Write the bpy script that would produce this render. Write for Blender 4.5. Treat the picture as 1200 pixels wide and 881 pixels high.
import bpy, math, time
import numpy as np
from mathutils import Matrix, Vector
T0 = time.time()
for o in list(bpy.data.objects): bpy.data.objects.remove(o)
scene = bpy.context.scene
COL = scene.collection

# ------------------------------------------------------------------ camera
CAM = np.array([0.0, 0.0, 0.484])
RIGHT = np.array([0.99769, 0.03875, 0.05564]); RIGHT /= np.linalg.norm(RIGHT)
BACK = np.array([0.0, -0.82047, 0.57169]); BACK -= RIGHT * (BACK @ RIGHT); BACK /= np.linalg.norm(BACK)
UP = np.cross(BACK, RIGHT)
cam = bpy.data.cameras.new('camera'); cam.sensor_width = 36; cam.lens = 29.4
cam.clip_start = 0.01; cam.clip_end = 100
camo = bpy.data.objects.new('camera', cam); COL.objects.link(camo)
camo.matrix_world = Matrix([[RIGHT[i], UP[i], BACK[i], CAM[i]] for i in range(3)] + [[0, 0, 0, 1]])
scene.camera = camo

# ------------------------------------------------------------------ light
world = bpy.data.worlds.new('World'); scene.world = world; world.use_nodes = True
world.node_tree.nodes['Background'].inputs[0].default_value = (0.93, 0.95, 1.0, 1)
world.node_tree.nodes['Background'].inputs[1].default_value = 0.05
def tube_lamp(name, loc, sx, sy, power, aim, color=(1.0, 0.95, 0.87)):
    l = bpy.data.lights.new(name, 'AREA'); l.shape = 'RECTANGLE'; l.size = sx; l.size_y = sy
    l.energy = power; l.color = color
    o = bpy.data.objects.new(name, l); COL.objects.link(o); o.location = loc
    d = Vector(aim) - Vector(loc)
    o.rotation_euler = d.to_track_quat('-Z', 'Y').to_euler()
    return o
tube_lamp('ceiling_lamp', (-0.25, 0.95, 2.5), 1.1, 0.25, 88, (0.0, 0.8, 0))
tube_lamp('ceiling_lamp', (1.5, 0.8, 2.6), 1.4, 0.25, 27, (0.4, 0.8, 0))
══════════
◆ What this task involves: Quote the entire listing above exactly.

◆ Output of the exercise:
Write the bpy script that would produce this render. Write for Blender 4.5. Treat the picture as 1200 pixels wide and 881 pixels high.
import bpy, math, time
import numpy as np
from mathutils import Matrix, Vector
T0 = time.time()
for o in list(bpy.data.objects): bpy.data.objects.remove(o)
scene = bpy.context.scene
COL = scene.collection

# ------------------------------------------------------------------ camera
CAM = np.array([0.0, 0.0, 0.484])
RIGHT = np.array([0.99769, 0.03875, 0.05564]); RIGHT /= np.linalg.norm(RIGHT)
BACK = np.array([0.0, -0.82047, 0.57169]); BACK -= RIGHT * (BACK @ RIGHT); BACK /= np.linalg.norm(BACK)
UP = np.cross(BACK, RIGHT)
cam = bpy.data.cameras.new('camera'); cam.sensor_width = 36; cam.lens = 29.4
cam.clip_start = 0.01; cam.clip_end = 100
camo = bpy.data.objects.new('camera', cam); COL.objects.link(camo)
camo.matrix_world = Matrix([[RIGHT[i], UP[i], BACK[i], CAM[i]] for i in range(3)] + [[0, 0, 0, 1]])
scene.camera = camo

# ------------------------------------------------------------------ light
world = bpy.data.worlds.new('World'); scene.world = world; world.use_nodes = True
world.node_tree.nodes['Background'].inputs[0].default_value = (0.93, 0.95, 1.0, 1)
world.node_tree.nodes['Background'].inputs[1].default_value = 0.05
def tube_lamp(name, loc, sx, sy, power, aim, color=(1.0, 0.95, 0.87)):
    l = bpy.data.lights.new(name, 'AREA'); l.shape = 'RECTANGLE'; l.size = sx; l.size_y = sy
    l.energy = power; l.color = color
    o = bpy.data.objects.new(name, l); COL.objects.link(o); o.location = loc
    d = Vector(aim) - Vector(loc)
    o.rotation_euler = d.to_track_quat('-Z', 'Y').to_euler()
    return o
tube_lamp('ceiling_lamp', (-0.25, 0.95, 2.5), 1.1, 0.25, 88, (0.0, 0.8, 0))
tube_lamp('ceiling_lamp', (1.5, 0.8, 2.6), 1.4, 0.25, 27, (0.4, 0.8, 0))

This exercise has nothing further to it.